---------- Material
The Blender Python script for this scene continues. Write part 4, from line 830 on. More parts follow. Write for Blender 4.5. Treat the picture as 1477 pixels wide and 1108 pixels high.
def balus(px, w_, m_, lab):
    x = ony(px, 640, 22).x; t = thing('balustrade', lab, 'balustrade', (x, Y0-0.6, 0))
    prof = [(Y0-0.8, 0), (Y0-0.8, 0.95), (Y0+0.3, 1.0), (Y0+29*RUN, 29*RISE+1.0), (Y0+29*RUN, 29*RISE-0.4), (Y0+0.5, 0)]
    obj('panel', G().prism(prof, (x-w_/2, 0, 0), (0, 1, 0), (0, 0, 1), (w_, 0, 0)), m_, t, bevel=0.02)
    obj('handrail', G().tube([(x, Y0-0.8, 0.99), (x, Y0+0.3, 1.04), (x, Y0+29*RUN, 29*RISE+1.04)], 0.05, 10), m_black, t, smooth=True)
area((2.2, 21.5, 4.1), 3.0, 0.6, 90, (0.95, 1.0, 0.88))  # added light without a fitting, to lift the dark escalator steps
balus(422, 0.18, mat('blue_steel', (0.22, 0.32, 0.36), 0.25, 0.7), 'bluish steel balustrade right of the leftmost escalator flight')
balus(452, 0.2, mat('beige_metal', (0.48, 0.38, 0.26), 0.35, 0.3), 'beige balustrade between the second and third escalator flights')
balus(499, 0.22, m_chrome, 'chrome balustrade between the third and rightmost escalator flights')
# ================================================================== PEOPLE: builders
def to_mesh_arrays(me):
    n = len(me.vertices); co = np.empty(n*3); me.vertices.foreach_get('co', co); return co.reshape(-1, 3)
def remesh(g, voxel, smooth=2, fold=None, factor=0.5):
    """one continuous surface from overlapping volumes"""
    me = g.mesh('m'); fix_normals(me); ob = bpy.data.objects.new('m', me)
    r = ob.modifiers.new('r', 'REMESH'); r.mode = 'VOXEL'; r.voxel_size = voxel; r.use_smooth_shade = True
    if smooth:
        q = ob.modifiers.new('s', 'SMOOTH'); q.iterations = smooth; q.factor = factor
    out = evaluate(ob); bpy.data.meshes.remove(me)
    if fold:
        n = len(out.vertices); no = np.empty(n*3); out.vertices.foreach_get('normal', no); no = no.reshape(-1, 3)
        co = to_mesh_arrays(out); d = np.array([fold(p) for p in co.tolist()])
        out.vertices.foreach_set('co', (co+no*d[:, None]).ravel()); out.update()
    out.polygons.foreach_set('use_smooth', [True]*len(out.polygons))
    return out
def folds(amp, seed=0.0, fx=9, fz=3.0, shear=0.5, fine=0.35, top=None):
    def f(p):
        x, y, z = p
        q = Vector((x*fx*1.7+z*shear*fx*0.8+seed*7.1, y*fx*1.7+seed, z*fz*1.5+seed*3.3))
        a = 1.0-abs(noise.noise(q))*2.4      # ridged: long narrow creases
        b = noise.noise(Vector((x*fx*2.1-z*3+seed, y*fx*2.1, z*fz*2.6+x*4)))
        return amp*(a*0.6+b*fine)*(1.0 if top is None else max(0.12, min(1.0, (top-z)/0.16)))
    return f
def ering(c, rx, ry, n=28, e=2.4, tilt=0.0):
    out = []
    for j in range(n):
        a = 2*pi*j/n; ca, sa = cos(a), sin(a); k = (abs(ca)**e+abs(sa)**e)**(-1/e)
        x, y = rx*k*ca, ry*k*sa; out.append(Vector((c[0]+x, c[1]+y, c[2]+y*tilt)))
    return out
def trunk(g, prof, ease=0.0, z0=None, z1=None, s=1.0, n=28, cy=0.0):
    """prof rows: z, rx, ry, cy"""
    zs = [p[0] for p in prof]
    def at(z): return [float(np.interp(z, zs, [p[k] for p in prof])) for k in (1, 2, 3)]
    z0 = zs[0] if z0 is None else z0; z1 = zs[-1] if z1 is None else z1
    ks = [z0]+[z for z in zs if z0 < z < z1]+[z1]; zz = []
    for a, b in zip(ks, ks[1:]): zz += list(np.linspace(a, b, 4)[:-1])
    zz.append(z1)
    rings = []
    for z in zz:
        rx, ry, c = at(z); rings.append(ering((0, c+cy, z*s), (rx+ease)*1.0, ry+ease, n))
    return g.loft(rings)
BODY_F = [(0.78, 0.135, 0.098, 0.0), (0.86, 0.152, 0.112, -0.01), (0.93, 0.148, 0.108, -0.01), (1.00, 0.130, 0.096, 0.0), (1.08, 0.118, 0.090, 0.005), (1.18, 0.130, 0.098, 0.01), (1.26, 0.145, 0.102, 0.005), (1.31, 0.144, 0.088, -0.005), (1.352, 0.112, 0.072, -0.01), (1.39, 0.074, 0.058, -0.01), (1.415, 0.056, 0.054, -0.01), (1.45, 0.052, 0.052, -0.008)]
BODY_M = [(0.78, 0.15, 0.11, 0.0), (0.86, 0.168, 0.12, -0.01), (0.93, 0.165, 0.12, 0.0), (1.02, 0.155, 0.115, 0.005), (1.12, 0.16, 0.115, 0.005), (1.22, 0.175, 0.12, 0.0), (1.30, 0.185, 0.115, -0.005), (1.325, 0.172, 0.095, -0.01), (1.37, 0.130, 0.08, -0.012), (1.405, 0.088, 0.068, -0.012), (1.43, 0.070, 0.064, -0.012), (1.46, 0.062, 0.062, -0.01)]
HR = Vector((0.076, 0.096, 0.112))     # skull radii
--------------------
The task
Exactly reproduce every line of the data above.

Output for this exercise
The Blender Python script for this scene continues. Write part 4, from line 830 on. More parts follow. Write for Blender 4.5. Treat the picture as 1477 pixels wide and 1108 pixels high.
def balus(px, w_, m_, lab):
    x = ony(px, 640, 22).x; t = thing('balustrade', lab, 'balustrade', (x, Y0-0.6, 0))
    prof = [(Y0-0.8, 0), (Y0-0.8, 0.95), (Y0+0.3, 1.0), (Y0+29*RUN, 29*RISE+1.0), (Y0+29*RUN, 29*RISE-0.4), (Y0+0.5, 0)]
    obj('panel', G().prism(prof, (x-w_/2, 0, 0), (0, 1, 0), (0, 0, 1), (w_, 0, 0)), m_, t, bevel=0.02)
    obj('handrail', G().tube([(x, Y0-0.8, 0.99), (x, Y0+0.3, 1.04), (x, Y0+29*RUN, 29*RISE+1.04)], 0.05, 10), m_black, t, smooth=True)
area((2.2, 21.5, 4.1), 3.0, 0.6, 90, (0.95, 1.0, 0.88))  # added light without a fitting, to lift the dark escalator steps
balus(422, 0.18, mat('blue_steel', (0.22, 0.32, 0.36), 0.25, 0.7), 'bluish steel balustrade right of the leftmost escalator flight')
balus(452, 0.2, mat('beige_metal', (0.48, 0.38, 0.26), 0.35, 0.3), 'beige balustrade between the second and third escalator flights')
balus(499, 0.22, m_chrome, 'chrome balustrade between the third and rightmost escalator flights')
# ================================================================== PEOPLE: builders
def to_mesh_arrays(me):
    n = len(me.vertices); co = np.empty(n*3); me.vertices.foreach_get('co', co); return co.reshape(-1, 3)
def remesh(g, voxel, smooth=2, fold=None, factor=0.5):
    """one continuous surface from overlapping volumes"""
    me = g.mesh('m'); fix_normals(me); ob = bpy.data.objects.new('m', me)
    r = ob.modifiers.new('r', 'REMESH'); r.mode = 'VOXEL'; r.voxel_size = voxel; r.use_smooth_shade = True
    if smooth:
        q = ob.modifiers.new('s', 'SMOOTH'); q.iterations = smooth; q.factor = factor
    out = evaluate(ob); bpy.data.meshes.remove(me)
    if fold:
        n = len(out.vertices); no = np.empty(n*3); out.vertices.foreach_get('normal', no); no = no.reshape(-1, 3)
        co = to_mesh_arrays(out); d = np.array([fold(p) for p in co.tolist()])
        out.vertices.foreach_set('co', (co+no*d[:, None]).ravel()); out.update()
    out.polygons.foreach_set('use_smooth', [True]*len(out.polygons))
    return out
def folds(amp, seed=0.0, fx=9, fz=3.0, shear=0.5, fine=0.35, top=None):
    def f(p):
        x, y, z = p
        q = Vector((x*fx*1.7+z*shear*fx*0.8+seed*7.1, y*fx*1.7+seed, z*fz*1.5+seed*3.3))
        a = 1.0-abs(noise.noise(q))*2.4      # ridged: long narrow creases
        b = noise.noise(Vector((x*fx*2.1-z*3+seed, y*fx*2.1, z*fz*2.6+x*4)))
        return amp*(a*0.6+b*fine)*(1.0 if top is None else max(0.12, min(1.0, (top-z)/0.16)))
    return f
def ering(c, rx, ry, n=28, e=2.4, tilt=0.0):
    out = []
    for j in range(n):
        a = 2*pi*j/n; ca, sa = cos(a), sin(a); k = (abs(ca)**e+abs(sa)**e)**(-1/e)
        x, y = rx*k*ca, ry*k*sa; out.append(Vector((c[0]+x, c[1]+y, c[2]+y*tilt)))
    return out
def trunk(g, prof, ease=0.0, z0=None, z1=None, s=1.0, n=28, cy=0.0):
    """prof rows: z, rx, ry, cy"""
    zs = [p[0] for p in prof]
    def at(z): return [float(np.interp(z, zs, [p[k] for p in prof])) for k in (1, 2, 3)]
    z0 = zs[0] if z0 is None else z0; z1 = zs[-1] if z1 is None else z1
    ks = [z0]+[z for z in zs if z0 < z < z1]+[z1]; zz = []
    for a, b in zip(ks, ks[1:]): zz += list(np.linspace(a, b, 4)[:-1])
    zz.append(z1)
    rings = []
    for z in zz:
        rx, ry, c = at(z); rings.append(ering((0, c+cy, z*s), (rx+ease)*1.0, ry+ease, n))
    return g.loft(rings)
BODY_F = [(0.78, 0.135, 0.098, 0.0), (0.86, 0.152, 0.112, -0.01), (0.93, 0.148, 0.108, -0.01), (1.00, 0.130, 0.096, 0.0), (1.08, 0.118, 0.090, 0.005), (1.18, 0.130, 0.098, 0.01), (1.26, 0.145, 0.102, 0.005), (1.31, 0.144, 0.088, -0.005), (1.352, 0.112, 0.072, -0.01), (1.39, 0.074, 0.058, -0.01), (1.415, 0.056, 0.054, -0.01), (1.45, 0.052, 0.052, -0.008)]
BODY_M = [(0.78, 0.15, 0.11, 0.0), (0.86, 0.168, 0.12, -0.01), (0.93, 0.165, 0.12, 0.0), (1.02, 0.155, 0.115, 0.005), (1.12, 0.16, 0.115, 0.005), (1.22, 0.175, 0.12, 0.0), (1.30, 0.185, 0.115, -0.005), (1.325, 0.172, 0.095, -0.01), (1.37, 0.130, 0.08, -0.012), (1.405, 0.088, 0.068, -0.012), (1.43, 0.070, 0.064, -0.012), (1.46, 0.062, 0.062, -0.01)]
HR = Vector((0.076, 0.096, 0.112))     # skull radii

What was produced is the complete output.